Wasserstoff könnte auf zur Wärme-Erzeugung genutzt werden
Folglich haben die Brandenburger einen Plan: Mit der überschüssigen Energie aus der Windkraft ließen sich lokale, dezentrale Wasserstoffkraftwerke betreiben, so Gunar Hering. Ein Pilotprojekt läuft bereits in der Uckermark. Mit dem Hybridkraftwerk lässt sich auch Wärme sowie Wasserstoff erzeugen, erläutert der Vorstand. Damit könnten Heizungen in Wohnungen sowie mit dem Wasserstoff Fahrzeuge angetrieben werden.
Eine Bahnstrecke zu elektrifizieren ist nicht nur planerisch langwierig, sondern kostet auch viel Geld, argumentiert Bischof-Niemz, deshalb wäre die Treibstoffherstellung vor Ort wohl schneller zu realisieren. Seine Vision: Mittels überschüsigen Wind- und Solarstrom den Treibstoff für wasserstoffbetriebene Lokomotiven an der Strecke zu produzieren. Das würde die Wertschöpfung in der Region belassen und Vorbildcharakter für andere Regionen besitzen, die ebenfalls vor einem Strukturwandel stehen.

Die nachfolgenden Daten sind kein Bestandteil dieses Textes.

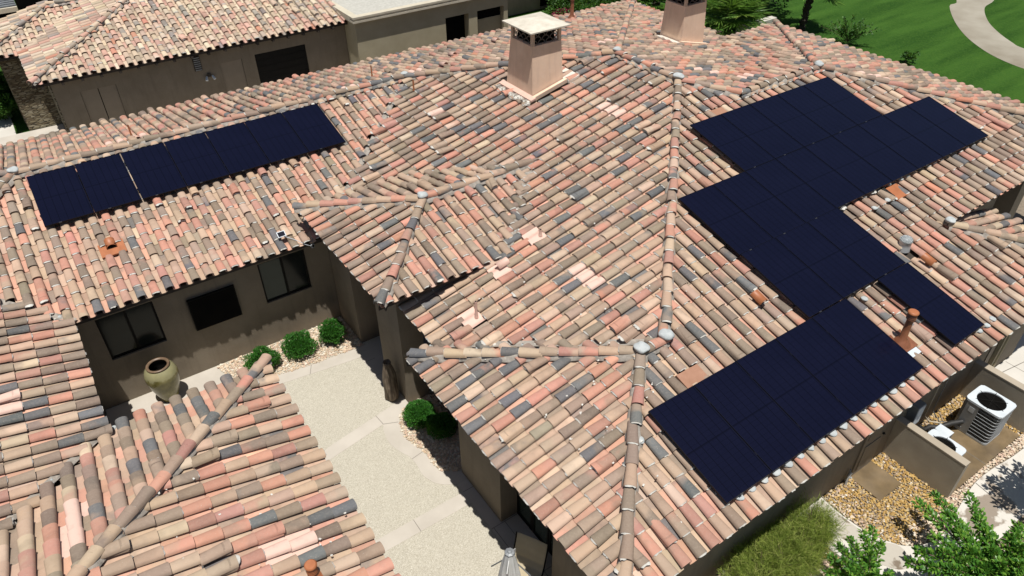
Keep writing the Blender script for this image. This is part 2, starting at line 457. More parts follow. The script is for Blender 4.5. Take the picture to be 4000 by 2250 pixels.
def blob(name, c, r, parent, m=None, seed=0, flat=0.75):
    bm = bmesh.new()
    bmesh.ops.create_icosphere(bm, subdivisions=3, radius=r)
    for v_ in bm.verts:
        k_ = 1 + 0.28 * mnoise.noise(v_.co * (2.2 / r) * .5 + Vector((seed * 3.1, 0, 0)))
        v_.co = Vector((v_.co.x * k_, v_.co.y * k_, v_.co.z * k_ * flat)) + Vector(c)
    me = bpy.data.meshes.new(name); bm.to_mesh(me); bm.free()
    me.polygons.foreach_set('use_smooth', [True] * len(me.polygons))
    me.materials.append(m or M_DAB)
    return link(name, me, parent)

# ================================================================== MAIN HOUSE
house = thing('house', 'large taupe stucco house with multicoloured clay tile hip roofs around a paved courtyard', 'house', (0, 0, 0))

zS = lambda y: M * y
HOLES += [(6.50, 11.85, 7.66, 13.45),      # chimney
          (13.70, 13.70, 15.35, 14.75),    # rear chimney
          (9.80, 2.25, 10.10, 2.75),       # sun tube
          (0.75, 6.22, 1.28, 6.60), (3.05, 7.22, 3.62, 7.62), (2.02, 7.02, 2.42, 7.32),
          (-4.78, 12.95, -4.30, 13.35), (2.9, 2.2, 3.5, 2.58), (6.45, 0.85, 6.80, 1.15) , (9.86, 4.02, 10.2, 4.3),
          (9.35, 7.78, 9.75, 8.1), (7.35, 0.72, 7.72, 1.18), (11.2, 3.6, 11.6, 4.0), (7.62, 12.3, 7.95, 12.8)]

S_pieces = [
    ([(-.553, 0), (14.15, 0), (11.56, 2.59), (2.037, 2.59)], 'ehsh'),
    ([(2.037, 2.59), (11.56, 2.59), (11.56, 3.238), (2.685, 3.238)], 'sssh'),
    ([(11.56, 2.59), (19.63, 2.59), (18.99, 3.238), (11.56, 3.238)], 'ehss'),
    ([(3.266, 3.238), (10.635, 3.238), (10.635, 8.308), (8.336, 8.308)], 'sssh'),
    ([(10.635, 3.238), (18.99, 3.238), (13.917, 8.308), (10.635, 8.308)], 'shhs'),
    ([(8.336, 8.308), (10.635, 8.308), (9.49, 9.462)], 'shh'),
    ([(2.685, 3.238), (3.266, 3.238), (3.0, 3.0)], 'hss')]
slope('roof_slope', 'S', 0, 0, S_pieces[:6], house, phase=2.25, seed=101)
slope('roof_slope', 'W', -.553, 0, [([(-.553, 6.476), (-.553, 0), (2.685, 3.238)], 'ehh')], house, E=.385, colw=.305, phase=-3.81, seed=102, pale=())
slope('roof_slope', 'N', 6.476, 0, [([(2.685, 3.238), (3.266, 3.238), (.028, 6.476), (-.553, 6.476)], 'hveh')], house, phase=0.1, seed=103)
PALE_W = [(3.40, 5.82), (3.44, 5.5), (4.3, 14.16), (4.33, 13.87), (7.6, 10.1), (7.55, 9.78)]
slope('roof_slope', 'W', .073, .011, [([(.073, 6.43), (3.266, 3.238), (9.49, 9.462), (9.49, 11.94), (4.907, 16.52), (.073, 11.68)], 'vhhhve')], house,
      E=.385, colw=.305, phase=-3.81, seed=104, pale=PALE_W)
slope('roof_slope', 'S', 11.451, -.047, [([(-5.73, 11.451), (-.16, 11.451), (4.907, 16.52), (-5.85, 16.52), (-8.33, 14.05)], 'evhhv')], house, E=.372, phase=-4.66, seed=105)
PALE_N = [(-2.6, 17.6), (5.6, 17.3), (5.9, 17.3), (12.0, 19.6), (12.3, 19.6), (10.8, 14.2), (11.1, 14.2), (-3.4, 17.5), (3.2, 17.0), (3.5, 17.0)]
slope('roof_slope', 'N', 21.924, -.129, [
    ([(-5.85, 16.52), (4.907, 16.52), (4.907, 21.92), (-11.25, 21.92)], 'hseh'),
    ([(4.907, 16.52), (14.07, 16.52), (19.47, 21.92), (4.907, 21.92)], 'shes'),
    ([(9.49, 11.94), (14.07, 16.52), (4.907, 16.52)], 'hsh')], house, E=.385, phase=0.05, seed=106, pale=PALE_N, boost=.06)
PALE_E = [(11.6, 10.7), (11.9, 10.4)]
slope('roof_slope', 'E', 18.6, .087, [([(9.49, 9.462), (10.635, 8.308), (18.6, 16.27), (18.6, 21.05), (9.49, 11.94)], 'hvehh')], house, E=.385, phase=0.1, seed=107, pale=PALE_E)
slope('roof_slope', 'N', 14.77, .456, [([(10.635, 8.308), (13.917, 8.308), (20.38, 14.77), (17.1, 14.77)], 'hhev')], house, E=.385, phase=0.0, seed=108, pale=[(12.3, 9.4), (12.6, 9.4)], boost=.09)
slope('roof_slope', 'E', 20.38, .456, [([(19.67, 2.59), (20.38, 2.59), (20.38, 14.77), (13.917, 8.308)], 'eehh')], house, E=.385, phase=0.1, seed=109, pale=[(15.6, 7.9), (15.8, 7.6)], boost=.07)
slope('roof_slope', 'E', 14.55, -0.10, [([(14.15, 0), (14.55, 0), (14.55, 3.0), (11.1, 3.0), (11.6, 2.55)], 'hessh')], house, E=.385, phase=0.1, seed=110)
# entry roof
slope('roof_slope', 'W', -.514, .624, [([(-.514, 12.007), (-.514, 7.405), (1.787, 9.706)], 'ehh')], house, E=.385, phase=-9.706 + .1, seed=111)
slope('roof_slope', 'S', 7.405, .624, [([(-.514, 7.405), (2.555, 7.405), (4.85, 9.706), (1.787, 9.706)], 'evhh')], house, E=.38, phase=0.0, seed=112)
slope('roof_slope', 'N', 12.007, .624, [([(1.787, 9.706), (4.85, 9.706), (2.555, 12.007), (-.514, 12.007)], 'hveh')], house, E=.38, phase=0.0, seed=113)
# west wing in the foreground
slope('roof_slope', 'N', 7.928, -.033, [([(-5.6, 7.928), (-13.52, 0.008), (-10.73, 0), (-2.799, 7.928)], 'vshe')], house, E=.385, colw=.318, phase=3.94, seed=114,
      pale=[(-6.35, 5.75), (-6.62, 5.35), (-6.62, 5.0)], mort=.25, boost=.02)
slope('roof_slope', 'E', -2.799, -.033, [([(-10.73, 0), (-10.73, -4), (-2.799, -4), (-2.799, 7.928)], 'sseh')], house, E=.385, colw=.318, phase=7.34, seed=115,
      pale=[(-3.95, 3.85), (-4.2, 3.55), (-3.9, 3.5)], mort=.35, boost=.07)
slope('roof_slope', 'E', -5.73, 0, [([(-5.73, 7.8), (-5.73, 11.45), (-8.33, 14.05), (-8.33, 5.2)], 'evhv')], house, E=.385, colw=.306, phase=10.16, seed=116, mort=.45,
      pale=[(-6.9, 8.75), (-7.0, 9.1)])

RH = 0.035
def R3(x, y, z): return (x, y, z + RH)
zt = M * 8.308; zp = M * 9.462
RIDGES = [
    (R3(-.553, 0, 0), R3(2.685, 3.238, .80)), (R3(-.42, 6.343, .033), R3(2.685, 3.238, .80)), (R3(2.60, 3.238, .80), R3(3.30, 3.238, .80)),
    (R3(3.266, 3.238, .80), R3(9.49, 9.462, zp)), (R3(9.49, 9.40, zp), R3(9.49, 11.98, zp)),
    (R3(4.907, 16.52, 1.205), R3(9.49, 11.94, zp)), (R3(18.6, 21.05, .09), R3(9.49, 11.94, zp)),
    (R3(-5.85, 16.52, 1.205), R3(4.907, 16.52, 1.205)), (R3(-8.33, 14.05, .60), R3(-5.85, 16.52, 1.205)), (R3(-11.25, 21.92, -.13), R3(-5.85, 16.52, 1.205)),
    (R3(10.635, 8.308, zt), R3(9.49, 9.462, zp)), (R3(10.635, 8.308, zt), R3(13.917, 8.308, zt)),
    (R3(20.38, 14.77, .456), R3(13.917, 8.308, zt)), (R3(19.67, 2.55, .63), R3(13.917, 8.308, zt)),
    (R3(14.2, -.05, 0), R3(11.6, 2.55, .63)),
    (R3(-.514, 7.405, .624), R3(1.787, 9.706, 1.192)), (R3(-.514, 12.007, .624), R3(1.787, 9.706, 1.192)), (R3(1.787, 9.706, 1.192), R3(4.85, 9.706, 1.192)),
    (R3(-2.799, 7.928, -.033), R3(-10.73, 0, 1.923)), (R3(-8.33, 5.2, .64), R3(-8.33, 14.05, .64))]
for i, (a, b) in enumerate(RIDGES): ridge('ridge_cap_row', a, b, house, seed=200 + i if i != 18 else 407)
for i, (c_, r_) in enumerate([((9.49, 9.462, zp + .10), .15), ((2.685, 3.238, .92), .14), ((3.30, 3.238, .92), .14), ((1.787, 9.706, 1.29), .12),
                              ((9.49, 11.94, zp + .10), .12), ((4.907, 16.52, 1.30), .11), ((13.917, 8.308, zt + .1), .13), ((-5.85, 16.52, 1.30), .13),
                              ((11.6, 2.55, .73), .12)]):
    blob('apex_mortar', c_, r_, house, seed=i, flat=.5)

# ---- walls
def wall_face(mb, origin, du, width, z0, z1, holes, m, depth=0.14, nin=(0, 1)):
    """vertical wall face with rectangular openings (u0,u1,za,zb) and reveals going inwards along nin"""
    us = sorted({0, width, *[h[0] for h in holes], *[h[1] for h in holes]})
    zs_ = sorted({z0, z1, *[h[2] for h in holes], *[h[3] for h in holes]})
    P = lambda u_, z_, d_=0.0: (origin[0] + du[0] * u_ + nin[0] * d_, origin[1] + du[1] * u_ + nin[1] * d_, z_)
    for i in range(len(us) - 1):
        for j in range(len(zs_) - 1):
            a, b, c_, d = us[i], us[i + 1], zs_[j], zs_[j + 1]
            if any(h[0] - 1e-6 <= a and b <= h[1] + 1e-6 and h[2] - 1e-6 <= c_ and d <= h[3] + 1e-6 for h in holes): continue
            mb.quad(P(a, c_), P(b, c_), P(b, d), P(a, d), m)
    for a, b, c_, d in holes:
        mb.quad(P(a, c_), P(a, c_, depth), P(b, c_, depth), P(b, c_), m)
        mb.quad(P(a, d), P(b, d), P(b, d, depth), P(a, d, depth), m)
        mb.quad(P(a, c_), P(a, d), P(a, d, depth), P(a, c_, depth), m)
        mb.quad(P(b, c_), P(b, c_, depth), P(b, d, depth), P(b, d), m)
        mb.quad(P(a, c_, depth), P(b, c_, depth), P(b, d, depth), P(a, d, depth), M_VOID)

w = MB()
wall_face(w, (-6.2, 11.95), (1, 0), 6.27, G, -.135, [(.78, 2.0, -1.78, -.57), (4.46, 5.66, -1.78, -.57)], M_WALL)
w.box((-6.2, 12.12, G), (.07, 12.3, -.14), M_WALL)
w.build('courtyard_wall', house)
w = MB(); w.box((-6.45, 7.2, G), (-6.2, 11.95, -.14), M_WALL); w.build('west_wall', house)
w = MB(); w.box((-6.2, 7.2, G), (-3.3, 7.42, -.16), M_WALL); w.box((-3.5, -3.95, G), (-3.3, 7.2, -.16), M_WALL); w.build('foreground_wall', house)
w = MB()
w.box((.05, .65, G), (13.6, 2.28, -.12), M_WALL)
w.box((.47, 2.28, G), (13.55, 3.98, -.12), M_WALL)
w.box((.05, 3.98, G), (13.5, 5.52, -.12), M_WALL)
w.box((.72, 5.52, G), (13.45, 7.98, -.12), M_WALL)
w.box((2.3, 7.98, G), (13.4, 21.3, -.2), M_WALL)
w.box((13.6, 4.4, G), (19.6, 14.2, .5), M_WALL); w.box((13.62, 3.1, G), (14.2, 4.4, .3), M_WALL); w.box((16.6, 3.05, G), (17.05, 3.5, .45), M_WALL)
w.box((13.4, 14.2, G), (18.0, 21.3, -.2), M_WALL)
w.box((-6, 17, G), (2.3, 21.35, -.25), M_WALL)
w.build('house_wall', house)
w = MB(); w.box((.06, 7.98, G), (.62, 9.2, .30), M_WALL); w.box((.07, 10.63, G), (.62, 11.93, .30), M_WALL)
w.box((.10, 9.2, -.55), (.60, 10.63, .30), M_WALL); w.box((.62, 8.02, -.30), (2.5, 11.4, .30), M_WALL)
w.build('entry_portico', house)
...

Südafrika steht vor ähnlichen Problemen wie die Lausitz
Genau von einem solchen können Mike Levington und Sipho Nkosi aus Südafrika berichten. Auch dort stehe der Kohlebergbau und die daraus erzeugte Energie vor einem Wandel. Es arbeiten bei uns 60 000 Menschen im Kohlebergbau, erkärt Sipho Nkosi, und es steht eine Wandel an, der sicher auch Einschnitte mit sich bringt. Beide sind von der Kohle-Industrie inzwischen zu Erneuerbaren Energie-Konzernen gewechselt, wollen sich von Deutschland und der Lausitz zeigen lassen, wie hier der Wandel gelingen soll.
Neben dem Tourismus, der in der Lausitz immer stärker ein wirtschaftlicher Faktor ist, sind die Afrikaner auch an der Wasserstoff-Technologie interessiert. Wir haben ganz andere Voraussetzungen als Deutschland, aber Tourismus ist besser, als die Tagebaue einfach zu schließen, sagt Nkosi. Und in der Weißwasseraner Eisarena staunen die Afrikaner, als sie die neuen, Kühlanlagen bestaunen. Zuvor in der Telux stellen sie fest: Aus alten Industriegebäuden lässt sich doch einiges machen.
Doch bei aller Euphorie muss dann Torsten Pötzsch noch einräumen: Speziell bei der Telux ist hier viel in Eigenregie des Vereins passiert. Ohne Hilfe von Außen wird man nicht die nächste Stufe erreichen.